"ventana abierta"
De la mano de María
Héctor L. Márquez (Conferencista católico)
REFLEXIÓN PARA EL MIÉRCOLES DE LA TERCERA
SEMANA DE PASCUA
“Yo soy el pan de vida. El que viene a mí no
tendrá hambre, y el que cree en mí no tendrá sed jamás”.
Justo antes de su Ascensión, Jesús le había
pedido a los apóstoles que no se alejaran de Jerusalén y esperaran la promesa
del Padre (la promesa del Espíritu Santo que se haría realidad en Pentecostés):
“Recibirán la fuerza del Espíritu Santo que descenderá sobre ustedes, y serán
mis testigos en Jerusalén, en toda Judea y Samaria, y hasta los confines de la
tierra” (Hc 1,8). Esa promesa de Jesús se hace realidad en la primera lectura
que nos ofrece la liturgia de hoy (Hc 8,1-8). De hecho, durante los primeros
siete capítulos del libro de los Hechos de los Apóstoles, estos permanecen en
Jerusalén.
La lectura de hoy nos narra que luego del
martirio de Esteban se desató una violenta persecución contra la Iglesia en
Jerusalén, que hizo que todos, menos los apóstoles, se dispersaran por Judea y
Samaria. Y cumpliendo el mandato de Jesús, “al ir de un lugar para otro, los
prófugos iban difundiendo el Evangelio”. Así comenzó la expansión de la Iglesia
por el mundo entero, una misión que al día de hoy continúa.

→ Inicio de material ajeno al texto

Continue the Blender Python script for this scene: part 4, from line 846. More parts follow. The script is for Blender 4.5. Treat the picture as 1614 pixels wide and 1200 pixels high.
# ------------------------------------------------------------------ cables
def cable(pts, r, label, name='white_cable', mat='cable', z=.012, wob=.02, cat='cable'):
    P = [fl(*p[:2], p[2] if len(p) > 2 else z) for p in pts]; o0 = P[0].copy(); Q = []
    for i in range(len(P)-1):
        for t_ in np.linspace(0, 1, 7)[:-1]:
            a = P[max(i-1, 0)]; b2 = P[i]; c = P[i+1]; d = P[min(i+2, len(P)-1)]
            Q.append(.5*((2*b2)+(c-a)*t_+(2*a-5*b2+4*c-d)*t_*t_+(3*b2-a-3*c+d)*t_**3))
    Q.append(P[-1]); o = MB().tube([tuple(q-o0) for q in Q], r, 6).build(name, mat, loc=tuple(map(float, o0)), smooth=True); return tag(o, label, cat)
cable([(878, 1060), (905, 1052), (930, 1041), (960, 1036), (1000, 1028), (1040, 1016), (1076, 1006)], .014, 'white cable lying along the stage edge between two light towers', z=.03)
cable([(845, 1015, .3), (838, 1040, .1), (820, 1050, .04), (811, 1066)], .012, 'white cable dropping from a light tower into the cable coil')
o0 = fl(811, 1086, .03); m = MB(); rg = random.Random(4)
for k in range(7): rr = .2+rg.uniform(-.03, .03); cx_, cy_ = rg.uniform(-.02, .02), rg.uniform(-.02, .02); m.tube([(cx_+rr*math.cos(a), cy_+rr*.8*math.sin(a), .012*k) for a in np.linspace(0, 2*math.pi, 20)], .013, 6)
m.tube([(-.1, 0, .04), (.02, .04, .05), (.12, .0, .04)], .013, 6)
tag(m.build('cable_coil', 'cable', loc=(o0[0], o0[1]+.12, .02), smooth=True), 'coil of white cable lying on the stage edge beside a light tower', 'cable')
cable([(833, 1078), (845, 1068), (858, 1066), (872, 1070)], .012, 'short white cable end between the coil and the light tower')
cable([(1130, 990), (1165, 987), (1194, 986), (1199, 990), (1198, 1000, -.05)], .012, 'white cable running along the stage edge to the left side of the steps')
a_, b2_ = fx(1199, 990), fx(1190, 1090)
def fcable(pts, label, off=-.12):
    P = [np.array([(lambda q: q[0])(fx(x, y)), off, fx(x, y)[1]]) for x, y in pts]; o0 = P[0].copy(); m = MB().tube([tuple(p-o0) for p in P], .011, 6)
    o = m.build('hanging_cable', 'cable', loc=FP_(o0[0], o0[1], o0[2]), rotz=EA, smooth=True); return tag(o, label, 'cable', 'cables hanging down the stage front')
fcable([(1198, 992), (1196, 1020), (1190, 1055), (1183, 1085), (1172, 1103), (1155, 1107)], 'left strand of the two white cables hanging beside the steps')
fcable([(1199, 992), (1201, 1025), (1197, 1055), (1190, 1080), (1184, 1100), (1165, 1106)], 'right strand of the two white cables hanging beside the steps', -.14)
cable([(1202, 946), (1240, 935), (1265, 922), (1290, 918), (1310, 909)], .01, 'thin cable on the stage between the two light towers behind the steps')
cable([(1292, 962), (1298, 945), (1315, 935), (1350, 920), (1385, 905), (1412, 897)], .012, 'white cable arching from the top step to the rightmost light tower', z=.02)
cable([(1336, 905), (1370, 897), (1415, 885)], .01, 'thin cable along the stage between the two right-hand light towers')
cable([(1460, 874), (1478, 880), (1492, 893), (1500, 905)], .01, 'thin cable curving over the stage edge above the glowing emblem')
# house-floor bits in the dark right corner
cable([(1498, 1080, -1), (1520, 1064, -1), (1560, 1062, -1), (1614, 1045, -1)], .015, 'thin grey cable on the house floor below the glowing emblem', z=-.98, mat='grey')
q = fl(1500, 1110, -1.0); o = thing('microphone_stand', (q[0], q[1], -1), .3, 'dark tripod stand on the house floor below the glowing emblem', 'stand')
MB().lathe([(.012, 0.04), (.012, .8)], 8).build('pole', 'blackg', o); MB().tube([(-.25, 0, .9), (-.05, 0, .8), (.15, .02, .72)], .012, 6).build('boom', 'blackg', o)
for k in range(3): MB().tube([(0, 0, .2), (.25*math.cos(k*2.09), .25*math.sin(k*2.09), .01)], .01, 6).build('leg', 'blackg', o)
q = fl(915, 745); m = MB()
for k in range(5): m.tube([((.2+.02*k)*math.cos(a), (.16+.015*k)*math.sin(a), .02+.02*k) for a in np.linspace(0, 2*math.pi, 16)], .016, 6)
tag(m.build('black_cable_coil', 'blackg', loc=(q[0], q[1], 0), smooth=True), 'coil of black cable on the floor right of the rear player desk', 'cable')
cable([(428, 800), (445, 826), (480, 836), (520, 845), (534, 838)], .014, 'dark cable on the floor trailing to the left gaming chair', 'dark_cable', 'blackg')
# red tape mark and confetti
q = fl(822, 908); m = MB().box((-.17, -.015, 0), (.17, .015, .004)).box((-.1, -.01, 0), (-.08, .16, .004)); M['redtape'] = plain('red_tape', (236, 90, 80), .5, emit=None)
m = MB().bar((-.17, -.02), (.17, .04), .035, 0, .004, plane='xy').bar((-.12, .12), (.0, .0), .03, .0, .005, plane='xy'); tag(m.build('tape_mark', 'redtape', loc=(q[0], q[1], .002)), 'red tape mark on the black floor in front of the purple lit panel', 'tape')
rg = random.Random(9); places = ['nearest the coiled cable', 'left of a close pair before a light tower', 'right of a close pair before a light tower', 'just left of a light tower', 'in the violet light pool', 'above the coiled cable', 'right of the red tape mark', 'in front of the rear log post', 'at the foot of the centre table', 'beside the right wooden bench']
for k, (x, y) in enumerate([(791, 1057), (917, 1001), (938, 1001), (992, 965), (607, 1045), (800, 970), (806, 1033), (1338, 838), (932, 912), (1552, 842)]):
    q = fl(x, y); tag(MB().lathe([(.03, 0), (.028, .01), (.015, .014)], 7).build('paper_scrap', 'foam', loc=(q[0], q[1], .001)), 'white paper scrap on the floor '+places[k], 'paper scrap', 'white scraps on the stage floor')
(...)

La lectura nos recalca que el mayor perseguidor
de la Iglesia era Saulo de Tarso: “Saulo se ensañaba con la Iglesia; penetraba
en las casas y arrastraba a la cárcel a hombres y mujeres”. Sí, el mismo Saulo
de Tarso que luego sería responsable de expandir la Iglesia por todo el mundo
greco-romano, mereciendo el título de “Apóstol de los gentiles”. Son esos
misterios de Dios que no alcanzamos a comprender. Jesús escogió como paladín de
su causa al más ensañado de sus perseguidores.
Jesús vio a Pablo y entendió que esa era la
persona que Él necesitaba para llevar a cabo la titánica labor de evangelizar
el mundo pagano. Un individuo en quien convergían tres grandes culturas, la
judía (fariseo), la griega (criado en la ciudad de Tarso) y la romana (era
ciudadano romano). Decide “enamorarlo” y se le aparece en el camino a Damasco
en ese episodio que todos conocemos, mostrándole toda su gloria. Nunca sabremos
que ocurrió en aquél instante enceguecedor en que Pablo cayó por tierra. Lo
cierto es que Pablo vio a Jesús ya glorificado, creyó en Él, y recibió la
promesa de vida eterna.
Y al recibir el Espíritu Santo por imposición
de manos de Ananías (Hc 9,17), partió de inmediato y comenzó la obra
evangelizadora que persiste hoy a través de la Iglesia, guiada por el mismo
Espíritu.
La lectura evangélica (Jn 6,35-40) continúa
presentándonos el llamado discurso del pan de vida. El versículo final del
pasaje de hoy que acabamos de citar se da en el contexto de que Jesús dice a
sus discípulos (y a nosotros), que Él no está aquí para hacer Su voluntad,
“sino la voluntad del que me ha enviado”. Y la voluntad del Padre es que todos
nos salvemos, “que no pierda nada de lo que me dio, sino que lo resucite en el
último día”.
Ese fue el secreto de Saulo de Tarso: él creyó.
Tuvo un encuentro con el Resucitado que cambió su vida para siempre. Creyó en
Él, y le creyó; creyó en su promesa de Vida eterna: “Esta es la voluntad de mi
Padre: que todo el que ve al Hijo y cree en él tenga vida eterna, y yo lo
resucitaré en el último día”.
¡Señor yo creo, pero aumenta mi fe! ¡Espíritu Santo, ven a mí!